Del enérgico y optimista macaneo
de nuestros abuelos nos queda en definitiva algo bueno, que es la calidad de
nuestra población. Pero si bien la Argentina es cultural, étnica y
geográficamente formidable, no somos, como debiéramos, una nación-potencia sino
una nación perpetuamente en potencia. Y ello por culpa de nuestros defectos
primordiales que son la carencia de una suficiente conciencia nacional y,
consecuentemente, el frenesí de los egoísmos individuales, ciegos hasta para la
consideración de su propia conveniencia cuando ella no es inmediata. De este
círculo vicioso no se sale si no es con una autoridad justa y férrea que, en
ejercicio de su función docente, enseñe coercitivamente la unión y el
patriotismo como antes se enseñó el humanitarismo sentimental y el hedonismo
egoísta.
Para lo cual es condición
necesaria que la «buena gente» –que abunda aquí aunque a menudo no lo parezca–
siga el ejemplo y la doctrina de Carlos Ibarguren, despojándose a tiempo de los
prejuicios liberales, de la estúpida idolatría de las instituciones.
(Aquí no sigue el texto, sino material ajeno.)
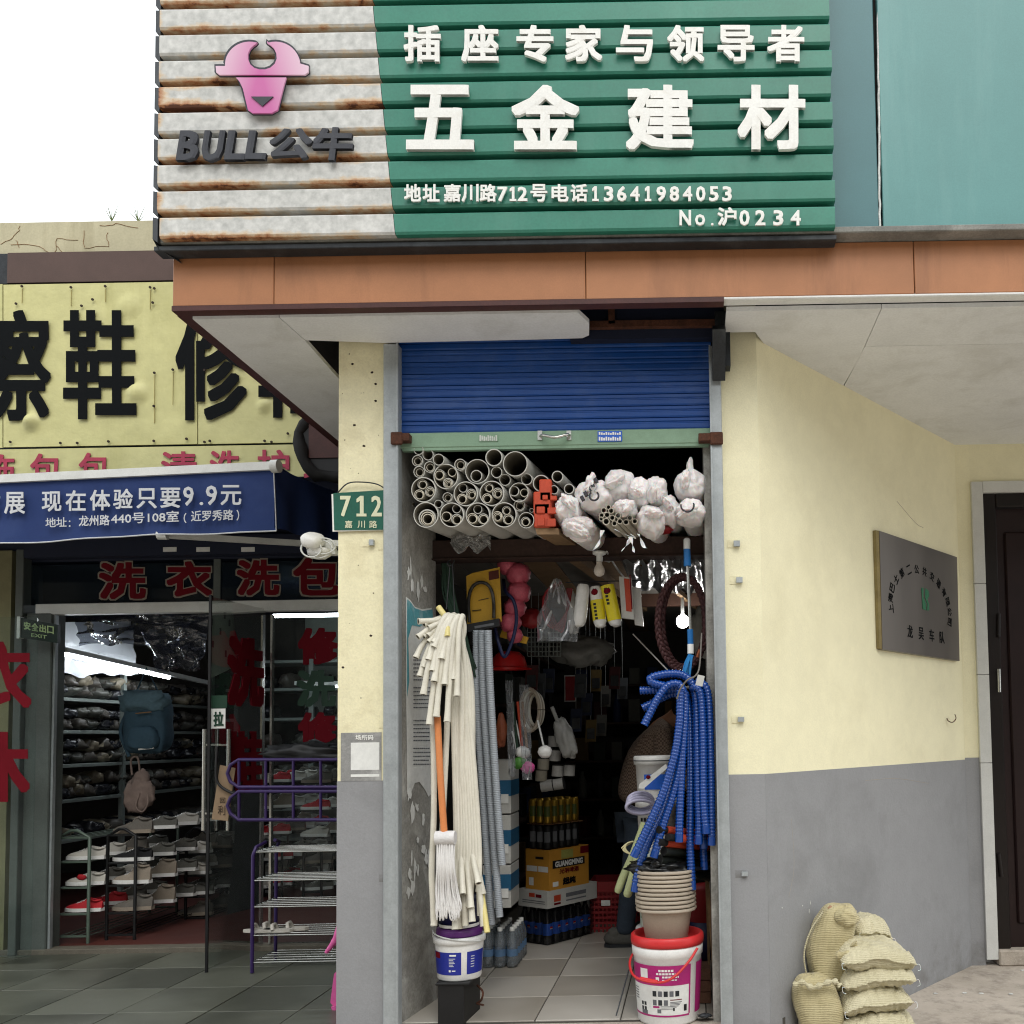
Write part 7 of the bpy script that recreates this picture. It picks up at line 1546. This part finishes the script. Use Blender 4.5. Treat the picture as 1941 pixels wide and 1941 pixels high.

Cuando los hombres buenos y capaces queden liberados
de los condicionamientos, tomarán por fin conciencia de la solución, de la
solución única y universal, presente desde el origen de los tiempos, evidente,
fácil e inédita: la Revolución
Nacionalista.
Buenos Aires, julio de 1975.
* Estudio Preliminar a la 2a edición de «La inquietud de esta hora» de Carlos Ibarguren, en «Carlos Ibarguren», Biblioteca del Pensamiento Nacionalista Argentino, T° VI – Ediciones Dictio – 1975. La 1ª edición fue publicada en 1934.